またもうひとつ、アフタースクールで料理をつくるイベントを行ったときのことも心に残っています。学校が苦手な男の子が、料理を教えてくれた地域の方から「キミがいてくれないと困るんだよ」と声をかけてもらったことをきっかけに、笑顔を取り戻したのです。あとになって男の子の親御さんから話を聞くと、料理の先生に信頼されたのがうれしかったそうで、それ以来、自分に自信をもてるようになっていきました。この出来事は、居場所とは「人のつながり」だと発見できた、私にとっても貴重な経験でした。

放課後は多様な「自分らしさ」を受け入れてくれる時間

石川さん:ウェルビーイング研究では「健全な多重人格」が重要なキーワードです。人には、自分が何者かになれる場所だけでなく、何者でもない自分でいられる場所も欠かせません。さまざまなグラデーションの自分でいられる場所があって、どこかに必ず自分の居場所があると思えることが大切ですね。

平岩さん:ずっと同じ環境だけにとどまっていると、いろんな自分でいることは難しいですよね。

石川さん:その点、アフタースクールのおもしろいところは、何もしなくてもいいというところ。昼寝したかったらしてもいいよって。学校で自己肯定感を得られないのなら放課後で得てもいいし、その逆でもいい。自分のバランスをとれる場があることが大切だと思います。

平岩さん:確かに、子どもたちにとってバランスは大切です。その結果として、「何者でなくてもいい」という感覚が持てたらいいですよね。

まずは子どもの声に耳を傾けることから

平岩さん:より良い放課後をつくるために、まず何から始めるのがいいと思いますか。

石川さん:最終的に子どもたちがどんな状態になってほしいのか、全国共通の物差しを持つことが、やはり必要だと思います。また、社会は世代交代を経て30年もあれば変わっていきます。例えば、家庭科の授業は子どものウェルビーイング向上に果たす役割が大きいといわれていて、最近の若い男性が家事や育児に積極的なのは、1994年から家庭科の授業を男女一緒に行うようになった成果だという研究結果も出ています。つまり、人の考え方が変われば社会も変わるわけで、長いスパンでの変化を見すえながら、子どもたちとじっくり向き合う姿勢が大事です。そのためにもまずは子どもたちの声に耳を傾け、しっかりデータをとったうえで、知見の共有化を進めることから始められるといいですよね。

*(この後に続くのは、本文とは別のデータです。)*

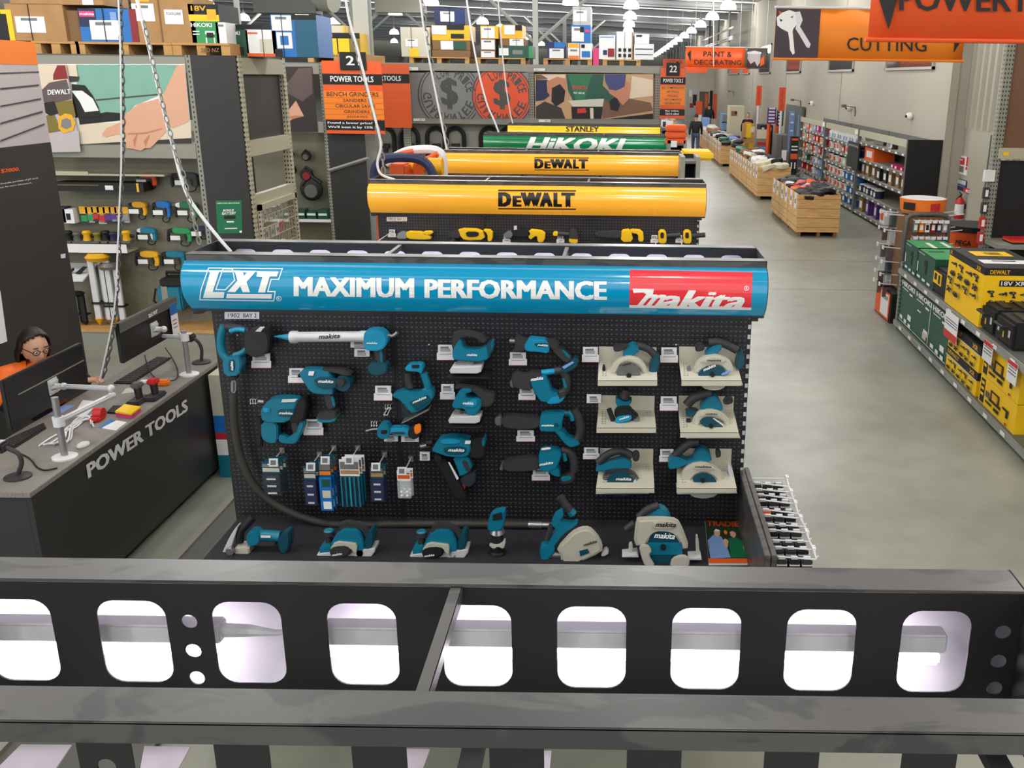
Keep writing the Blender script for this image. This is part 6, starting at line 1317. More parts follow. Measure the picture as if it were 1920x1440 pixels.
for nm, z in (('top_shelf', SZ), ('bottom_shelf', BZ)):
 mb = MB(); rb(mb, (0, L0 + .02, z - .07), (.9, L1 - .02, z), 'rack_dark'); s = mb.build(nm, r, smooth=False)
 mb = MB(); rb(mb, (-.02, L0, z - .08), (0, L1, z - .008), 'rack_grey'); rb(mb, (-.026, L0, z - .06), (-.02, L1, z - .03), 'clear_plastic')
 for k in range(9): rb(mb, (-.03, .25 + .5 * k, z - .06), (-.027, .37 + .5 * k, z - .02), 'paper')
 mb.build('price_rail', s, smooth=False)
def kit(name, label, cat, ya, yb, z0, z1, d, m, front=(), side=(), top=(), x=.02, group='boxed kits on the low rack', bev=0, mtop=None):
 """box on the rack: front faces the aisle; front / side / top = prints (name, mat, u0, v0, u1, v1) u left to right, v down; text = 7 entries"""
 y0, y1 = min(ya, yb) + .002, min(max(ya, yb) - .002, L1 - .075); z0 += .0015; c = rw(x + d / 2, (y0 + y1) / 2, z0)
 o = thing(name, label, cat, c, RZ, group)
 M0 = rmat(0, 0, 0)
 mb = MB(); mb.box((x, y0, z0), (x + d, y1, z1), m, bev, M=M0); mb.build('carton', o, smooth=bool(bev))
 W_, H_ = y1 - y0, z1 - z0
 if mtop: mb = MB(); mb.box((x - .001, y0 - .001, z1 - H_ * mtop[1]), (x + d + .001, y1 + .001, z1 + .001), mtop[0], 0, M=M0); mb.build('lid', o, smooth=False)
 def put(items, f, n):
  k = 0
  mb = MB()
  for p in items:
   k += 1; e = .0015 + .0008 * k
   if p[0] == 'poly': mb.flat([M0 @ f(u, v, e) for u, v in p[2]], p[1])
   elif len(p) == 6: mb.flat([M0 @ f(u, v, e) for u, v in ((p[2], p[3]), (p[4], p[3]), (p[4], p[5]), (p[2], p[5]))], p[1])
   else:
    s_, mm, u0, v0, u1, v1, bo = p; O, U, V = M0 @ f(u0, v1, e), M0 @ f(u1, v1, e), M0 @ f(u0, v0, e); text3(mb, s_, mm, O, U - O, V - O, bold=bo)
  if items: mb.build(n, o, smooth=False)
 put(front, lambda u, v, e: Vector((x - e, y1 - W_ * u, z1 - H_ * v)), 'front_print')
 put(side, lambda u, v, e: Vector((x + d * u, y0 - e, z1 - H_ * v)), 'side_print')
 put(top, lambda u, v, e: Vector((x + d * (1 - v), y1 - W_ * u, z1 + e)), 'top_print')
 return o
RF = (1440, 340, 4); RS = (1640, 580, 5.143)
def ry(q, fr):
 return [rk(*p) for p in pts(q, fr)]
rng = random.Random(5)
SHAPES = [[(0, .1), (.15, 0), (.7, .02), (.85, .2), (.75, .4), (.62, .42), (.72, .8), (.85, .86), (.8, 1), (.4, .98), (.42, .82), (.5, .78), (.42, .42), (.15, .36), (0, .28)], [(.5 + .42 * math.cos(t) * (1 + .18 * math.sin(3 * t)), .55 + .42 * math.sin(t)) for t in [i * .45 for i in range(14)]], [(0, .4), (.35, .28), (.6, .3), (.7, .1), (.95, .15), (1, .6), (.85, .8), (.8, .45), (.6, .62), (.3, .6), (0, .55)], [(.1, .9), (.25, .45), (.1, .3), (.3, .05), (.6, .1), (.75, .3), (.95, .3), (.95, .5), (.7, .52), (.75, .95), (.5, 1), (.45, .7), (.3, 1)]]
def tool_marks(n, cols, rows, m, u0=.06, v0=.1, u1=.94, v1=.92):
 o = []
 for i in range(rows):
  for j in range(cols):
   if len(o) >= n * 3: break
   w, h = (u1 - u0) / cols, (v1 - v0) / rows; a, b = u0 + w * j + w * rng.uniform(.05, .15), v0 + h * i + h * rng.uniform(.05, .15)
   o.append(('poly', m, [(a + w * .8 * x, b + h * .8 * y) for x, y in SHAPES[(i * 3 + j * 2 + n) % 4]])); o.append(('t', 'ink_grey', a + w * .2, b + h * .3, a + w * .34, b + h * .42)); o.append(('t', 'poster_cream', a + w * .3, b + h * .14, a + w * .5, b + h * .2))
 return o
def gfront(): return [('HiKOKI', 'white', .08, .05, .42, .1, .03), ('t', 'soft_black', .45, .22, .62, .42), ('t', 'soft_black', .52, .4, .6, .68), ('t', 'white', .08, .4, .13, .72), ('t', 'white', .12, .82, .3, .9), ('t', 'white', .42, .84, .58, .92), ('t', 'white', .7, .86, .86, .94)]
g1, g2 = ry('1000,450 1112,660', RF), ry('1112,505 1235,720', RF)
zt = SZ + .38
kit('boxed_kit', 'green kit box with its flaps up, at the far end of the low rack', 'box', g1[0][0], g1[1][0] + .02, SZ, zt, .5, 'dark_green', gfront(), (), (('t', 'bright_green', 0, 0, 1, 1), ('t', 'white', .2, .1, .8, .2), ('t', 'white', .3, .5, .9, .62)))
kit('boxed_kit', 'second green kit box on the low rack, next to the black bag', 'box', g2[0][0], g2[1][0] + .02, SZ, zt, .5, 'dark_green', gfront(), (), (('t', 'bright_green', 0, 0, 1, 1), ('t', 'white', .2, .1, .8, .2), ('t', 'soft_black', .3, .5, .4, .9)))
b = ry('1232,590 1340,800', RF)
kit('kit_bag', 'black tool bag with a yellow card, between the green and yellow boxes', 'bag', b[0][0], b[1][0] + .04, SZ, SZ + .3, .4, 'soft_black', (('card', 'yellow', .1, .15, .62, .62), ('t', 'soft_black', .16, .22, .32, .48), ('t', 'soft_black', .42, .22, .54, .56)), bev=.03, group=None)
d = ry('1372,470 1600,950', RF); yA = d[0][0]; yB = rk(*pts('1640,600', RF)[0])[0]
kit('boxed_kit', 'big yellow kit box with black lid, printed with many tools, on the low rack', 'box', yA, yB, SZ, SZ + .62, .62, 'yellow', [('X', 'dewalt_yellow', .02, .02, .09, .1, .03), ('XR', 'dewalt_yellow', .78, .03, .9, .1, .03)] + tool_marks(14, 4, 5, 'soft_black', v0=.16), [('t', 'soft_black', .25, .2, .72, .3), ('18V XR', 'white', .28, .215, .68, .285, .03), ('DEWALT', 'dewalt_yellow', .08, .03, .4, .1, .04)] + tool_marks(12, 5, 4, 'soft_black', v0=.36), (('t', 'yellow', .18, .15, .42, .8), ('18V', 'soft_black', .22, .3, .38, .6, .03), ('t', 'white', .62, .12, .8, .9), ('t', 'soft_black', .66, .3, .7, .7)), mtop=('soft_black', .12), x=.0)
for k, (y0, lab) in enumerate(((1.02, 'farther'), (.5, 'nearer'))):
 o = kit('tool_case', f'black tool case with steel latches on the low rack, {lab} of the pair', 'case', y0, y0 + .5, SZ, SZ + .27, .5, 'soft_black', [('latch', 'silver_light', .15, .35, .25, .6), ('latch', 'silver_light', .75, .35, .85, .6), ('badge', 'dewalt_yellow', .46, .5, .54, .72)], group='black cases at the near end', bev=.03)
 mb = MB(); mb.tube([rw(.0, y0 + .14, SZ + .2), rw(-.04, y0 + .14, SZ + .2), rw(-.04, y0 + .36, SZ + .2), rw(.0, y0 + .36, SZ + .2)], .014, 'soft_black'); mb.build('handle', o)
 for dx in (.12, .3): mb = MB(); mb.box((dx, y0 + .08, SZ + .26), (dx + .1, y0 + .42, SZ + .285), 'black_plastic', .012, M=rmat(0, 0, 0)); mb.build('lid_rib', o)
for k, (q, lab) in enumerate((('985,750 1085,1000', 'at the far end'), ('1100,815 1220,1050', 'white frame on its front'), ('1225,905 1340,1200', 'next to the yellow boxes'))):
 a = ry(q, RF); fr = gfront()[1:] if k != 1 else [('t', 'white', .1, .16, .9, .17), ('t', 'white', .1, .9, .9, .91), ('t', 'white', .1, .16, .12, .91), ('t', 'white', .88, .16, .9, .91), ('t', 'white', .2, .4, .4, .43), ('t', 'cream_metal', .6, .74, .8, .88)]
 kit('boxed_kit', f'tall green kit box at the bottom of the low rack, {lab}', 'box', a[0][0], a[1][0], BZ, BZ + .6, .5, 'dark_green', [('HiKOKI', 'white', .05, .05, .9, .16, .06), ('t', 'white', .1, .2, .5, .22), ('t', 'white', .6, .22, .8, .26), ('t', 'white', .62, .68, .84, .8), ('t', 'white', .04, .94, .96, .955)] + fr[-3:], mtop=('soft_black', .035))
a = ry('700,205 1000,640', RS); yA, yB = a[0][0], rk(*pts('1003,430', RS)[0])[0]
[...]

平岩さん:子どもたちの声を聴くことは、本当に大切な第一歩だと思います。石川さんのお話をうかがっていて、放課後という時間がウェルビーイングに寄与できていることを改めて実感できました。先生たちは、学校で実現しなければ!と気負い過ぎずに、放課後という味方がいることを忘れないでほしいと思います。行政の皆さんは、ぜひ放課後も含めたウェルビーイングの計画設計をお勧めいたします。私たちはこれからも子どもたちに寄り添いながら、すべての子どもたちに豊かな放課後の扉を開けるよう活動を継続していきたいです。